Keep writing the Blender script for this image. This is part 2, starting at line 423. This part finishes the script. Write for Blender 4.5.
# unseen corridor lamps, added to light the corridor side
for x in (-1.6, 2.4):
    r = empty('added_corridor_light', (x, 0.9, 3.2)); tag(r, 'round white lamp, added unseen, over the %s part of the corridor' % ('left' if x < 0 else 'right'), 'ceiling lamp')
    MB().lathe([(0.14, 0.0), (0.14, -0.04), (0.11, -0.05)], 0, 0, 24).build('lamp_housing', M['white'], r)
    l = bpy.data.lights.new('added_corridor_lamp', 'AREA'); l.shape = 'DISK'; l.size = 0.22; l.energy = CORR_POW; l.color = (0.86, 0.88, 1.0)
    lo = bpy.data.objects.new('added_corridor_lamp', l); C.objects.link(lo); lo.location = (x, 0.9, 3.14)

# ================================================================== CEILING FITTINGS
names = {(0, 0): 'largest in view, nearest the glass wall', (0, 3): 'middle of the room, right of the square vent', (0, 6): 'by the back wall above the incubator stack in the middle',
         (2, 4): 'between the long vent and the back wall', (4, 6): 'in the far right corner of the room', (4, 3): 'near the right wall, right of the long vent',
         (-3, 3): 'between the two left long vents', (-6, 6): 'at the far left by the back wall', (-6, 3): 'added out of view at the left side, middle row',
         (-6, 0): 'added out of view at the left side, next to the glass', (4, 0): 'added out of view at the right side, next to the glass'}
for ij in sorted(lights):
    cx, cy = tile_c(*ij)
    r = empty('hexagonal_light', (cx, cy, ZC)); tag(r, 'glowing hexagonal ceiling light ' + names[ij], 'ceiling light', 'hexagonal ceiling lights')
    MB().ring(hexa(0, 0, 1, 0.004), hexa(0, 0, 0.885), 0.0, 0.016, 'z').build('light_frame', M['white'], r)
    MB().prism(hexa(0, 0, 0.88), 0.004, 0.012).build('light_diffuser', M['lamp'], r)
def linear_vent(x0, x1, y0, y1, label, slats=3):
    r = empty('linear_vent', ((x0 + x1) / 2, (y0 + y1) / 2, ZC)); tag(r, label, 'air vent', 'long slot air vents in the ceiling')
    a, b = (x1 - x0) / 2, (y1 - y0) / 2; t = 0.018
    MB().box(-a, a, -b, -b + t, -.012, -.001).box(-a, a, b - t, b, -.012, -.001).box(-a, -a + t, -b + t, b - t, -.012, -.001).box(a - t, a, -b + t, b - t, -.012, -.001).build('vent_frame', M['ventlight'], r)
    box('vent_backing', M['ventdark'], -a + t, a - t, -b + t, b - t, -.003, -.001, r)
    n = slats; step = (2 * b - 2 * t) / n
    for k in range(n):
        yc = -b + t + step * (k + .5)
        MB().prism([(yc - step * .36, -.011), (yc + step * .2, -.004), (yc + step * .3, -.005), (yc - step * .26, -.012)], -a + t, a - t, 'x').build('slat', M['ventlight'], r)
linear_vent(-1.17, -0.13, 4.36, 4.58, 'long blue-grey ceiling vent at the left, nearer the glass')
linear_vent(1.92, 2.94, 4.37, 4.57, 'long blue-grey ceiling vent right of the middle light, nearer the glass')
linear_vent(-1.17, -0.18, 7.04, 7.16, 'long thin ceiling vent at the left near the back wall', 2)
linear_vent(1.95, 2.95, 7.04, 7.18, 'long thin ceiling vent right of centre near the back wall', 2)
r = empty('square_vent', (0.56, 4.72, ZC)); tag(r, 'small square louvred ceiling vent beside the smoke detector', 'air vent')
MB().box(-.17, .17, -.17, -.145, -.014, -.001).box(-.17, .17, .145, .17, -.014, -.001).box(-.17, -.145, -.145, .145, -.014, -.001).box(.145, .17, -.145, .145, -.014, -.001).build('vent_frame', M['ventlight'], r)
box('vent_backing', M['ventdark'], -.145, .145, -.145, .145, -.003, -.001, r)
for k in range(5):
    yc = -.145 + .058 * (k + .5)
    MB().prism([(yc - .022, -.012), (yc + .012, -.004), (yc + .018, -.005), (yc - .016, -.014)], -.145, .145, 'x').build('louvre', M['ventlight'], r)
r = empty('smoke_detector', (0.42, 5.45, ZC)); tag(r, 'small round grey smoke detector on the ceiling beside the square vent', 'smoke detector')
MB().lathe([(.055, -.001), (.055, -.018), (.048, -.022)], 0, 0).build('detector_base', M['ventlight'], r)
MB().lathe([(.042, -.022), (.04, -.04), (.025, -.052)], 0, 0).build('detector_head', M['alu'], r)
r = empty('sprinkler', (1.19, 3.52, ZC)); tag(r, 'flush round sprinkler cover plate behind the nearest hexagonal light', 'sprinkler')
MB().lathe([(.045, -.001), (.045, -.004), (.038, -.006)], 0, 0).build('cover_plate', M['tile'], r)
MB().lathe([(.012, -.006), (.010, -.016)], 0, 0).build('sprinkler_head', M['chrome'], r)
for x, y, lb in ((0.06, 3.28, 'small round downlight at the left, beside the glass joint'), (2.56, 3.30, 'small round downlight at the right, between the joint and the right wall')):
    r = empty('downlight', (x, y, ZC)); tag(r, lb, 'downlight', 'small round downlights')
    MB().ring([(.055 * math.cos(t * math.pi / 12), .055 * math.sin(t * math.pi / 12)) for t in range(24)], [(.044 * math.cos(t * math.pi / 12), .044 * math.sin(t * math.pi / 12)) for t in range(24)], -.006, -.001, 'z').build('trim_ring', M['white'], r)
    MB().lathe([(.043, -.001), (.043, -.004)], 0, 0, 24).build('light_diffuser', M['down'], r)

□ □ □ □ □

# Task to carry out:
Determine how many lines include the string "part". Give no answer but the number.

# Exercise result:
2